▶ What needs to be done: Extract every line from the records below that contains the word "wide".

▶ Material provided:
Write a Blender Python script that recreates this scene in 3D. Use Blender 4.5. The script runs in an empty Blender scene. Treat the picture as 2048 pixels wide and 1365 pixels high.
--
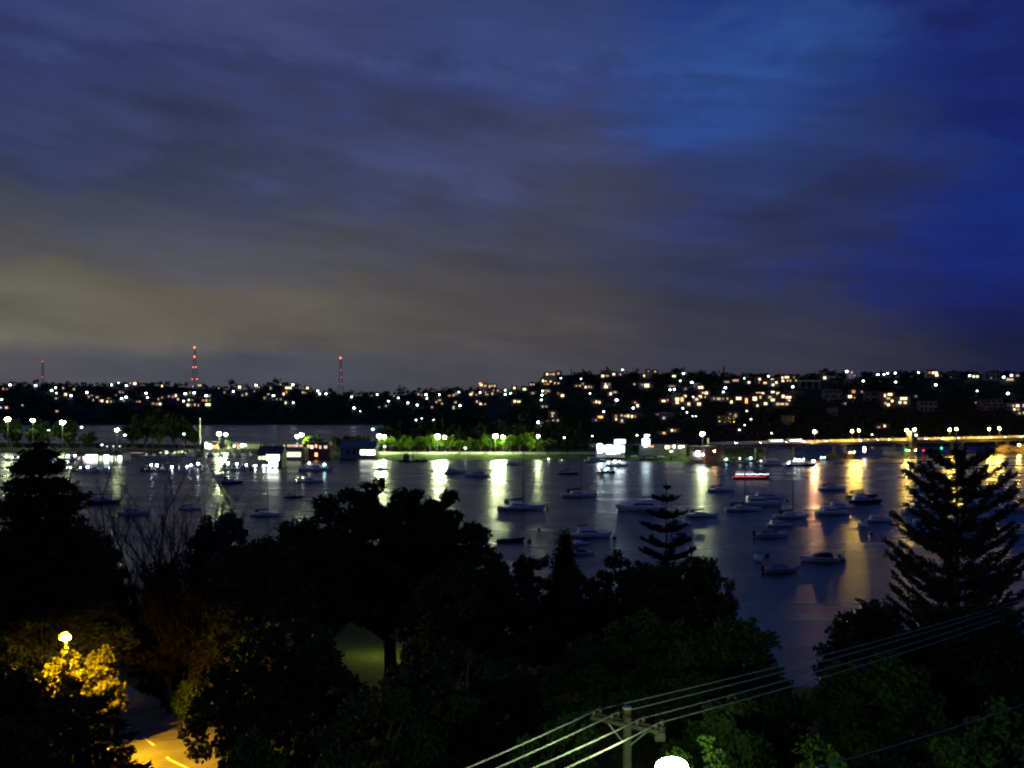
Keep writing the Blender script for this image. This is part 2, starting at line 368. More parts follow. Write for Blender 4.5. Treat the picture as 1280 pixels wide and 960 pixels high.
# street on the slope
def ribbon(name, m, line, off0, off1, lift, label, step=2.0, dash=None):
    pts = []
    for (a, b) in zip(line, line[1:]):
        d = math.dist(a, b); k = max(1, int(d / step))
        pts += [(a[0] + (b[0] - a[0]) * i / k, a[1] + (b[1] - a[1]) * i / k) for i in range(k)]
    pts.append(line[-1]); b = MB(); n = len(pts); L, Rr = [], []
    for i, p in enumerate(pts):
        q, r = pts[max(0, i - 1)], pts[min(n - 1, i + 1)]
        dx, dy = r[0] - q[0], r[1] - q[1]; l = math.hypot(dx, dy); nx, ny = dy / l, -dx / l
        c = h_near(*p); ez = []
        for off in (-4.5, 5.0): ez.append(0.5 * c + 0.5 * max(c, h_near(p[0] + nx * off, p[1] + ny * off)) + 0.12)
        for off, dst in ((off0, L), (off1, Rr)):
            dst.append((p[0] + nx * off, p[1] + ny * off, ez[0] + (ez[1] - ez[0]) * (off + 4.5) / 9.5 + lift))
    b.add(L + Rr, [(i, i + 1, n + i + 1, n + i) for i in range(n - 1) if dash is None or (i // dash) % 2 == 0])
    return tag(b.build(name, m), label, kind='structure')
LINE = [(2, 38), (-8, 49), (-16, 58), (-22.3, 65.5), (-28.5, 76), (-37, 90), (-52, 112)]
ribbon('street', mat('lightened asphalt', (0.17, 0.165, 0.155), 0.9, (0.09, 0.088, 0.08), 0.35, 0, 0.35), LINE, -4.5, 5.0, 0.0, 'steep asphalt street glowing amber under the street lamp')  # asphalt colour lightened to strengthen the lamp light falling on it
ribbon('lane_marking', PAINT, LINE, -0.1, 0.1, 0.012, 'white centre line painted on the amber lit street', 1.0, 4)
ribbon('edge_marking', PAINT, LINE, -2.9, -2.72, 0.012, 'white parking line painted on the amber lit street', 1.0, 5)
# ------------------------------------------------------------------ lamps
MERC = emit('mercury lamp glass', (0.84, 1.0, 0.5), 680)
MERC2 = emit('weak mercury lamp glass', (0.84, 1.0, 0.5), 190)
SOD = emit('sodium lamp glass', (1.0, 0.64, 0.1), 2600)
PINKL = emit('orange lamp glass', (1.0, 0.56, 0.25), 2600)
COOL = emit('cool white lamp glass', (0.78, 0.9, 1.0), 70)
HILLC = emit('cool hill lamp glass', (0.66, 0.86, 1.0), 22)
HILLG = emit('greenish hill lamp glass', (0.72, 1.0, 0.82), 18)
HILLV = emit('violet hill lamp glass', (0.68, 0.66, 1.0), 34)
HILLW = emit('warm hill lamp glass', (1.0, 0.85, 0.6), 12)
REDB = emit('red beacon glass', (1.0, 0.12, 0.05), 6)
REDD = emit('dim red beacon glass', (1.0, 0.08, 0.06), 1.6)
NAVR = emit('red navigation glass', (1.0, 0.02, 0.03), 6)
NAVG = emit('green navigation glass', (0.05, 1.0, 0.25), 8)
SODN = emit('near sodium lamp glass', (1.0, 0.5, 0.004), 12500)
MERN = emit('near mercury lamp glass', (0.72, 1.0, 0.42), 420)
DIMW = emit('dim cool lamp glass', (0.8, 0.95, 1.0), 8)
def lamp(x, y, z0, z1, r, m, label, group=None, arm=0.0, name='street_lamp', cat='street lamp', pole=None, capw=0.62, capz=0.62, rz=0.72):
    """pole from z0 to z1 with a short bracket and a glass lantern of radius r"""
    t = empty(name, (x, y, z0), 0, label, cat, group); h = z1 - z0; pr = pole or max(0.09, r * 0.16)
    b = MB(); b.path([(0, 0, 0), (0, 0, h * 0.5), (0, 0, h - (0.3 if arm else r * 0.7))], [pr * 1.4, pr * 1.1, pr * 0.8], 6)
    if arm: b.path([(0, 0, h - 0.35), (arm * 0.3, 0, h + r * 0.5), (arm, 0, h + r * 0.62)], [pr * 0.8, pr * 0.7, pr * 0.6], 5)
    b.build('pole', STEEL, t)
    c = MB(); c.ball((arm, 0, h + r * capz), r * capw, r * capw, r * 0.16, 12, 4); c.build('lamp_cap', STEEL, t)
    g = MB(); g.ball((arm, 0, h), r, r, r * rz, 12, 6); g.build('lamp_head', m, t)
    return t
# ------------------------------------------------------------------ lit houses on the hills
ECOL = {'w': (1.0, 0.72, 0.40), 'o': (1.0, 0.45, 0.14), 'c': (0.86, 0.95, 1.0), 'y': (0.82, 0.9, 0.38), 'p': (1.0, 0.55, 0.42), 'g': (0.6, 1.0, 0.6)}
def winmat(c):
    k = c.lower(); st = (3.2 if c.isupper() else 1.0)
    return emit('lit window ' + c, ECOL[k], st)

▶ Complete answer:
Write a Blender Python script that recreates this scene in 3D. Use Blender 4.5. The script runs in an empty Blender scene. Treat the picture as 2048 pixels wide and 1365 pixels high.
Keep writing the Blender script for this image. This is part 2, starting at line 368. More parts follow. Write for Blender 4.5. Treat the picture as 1280 pixels wide and 960 pixels high.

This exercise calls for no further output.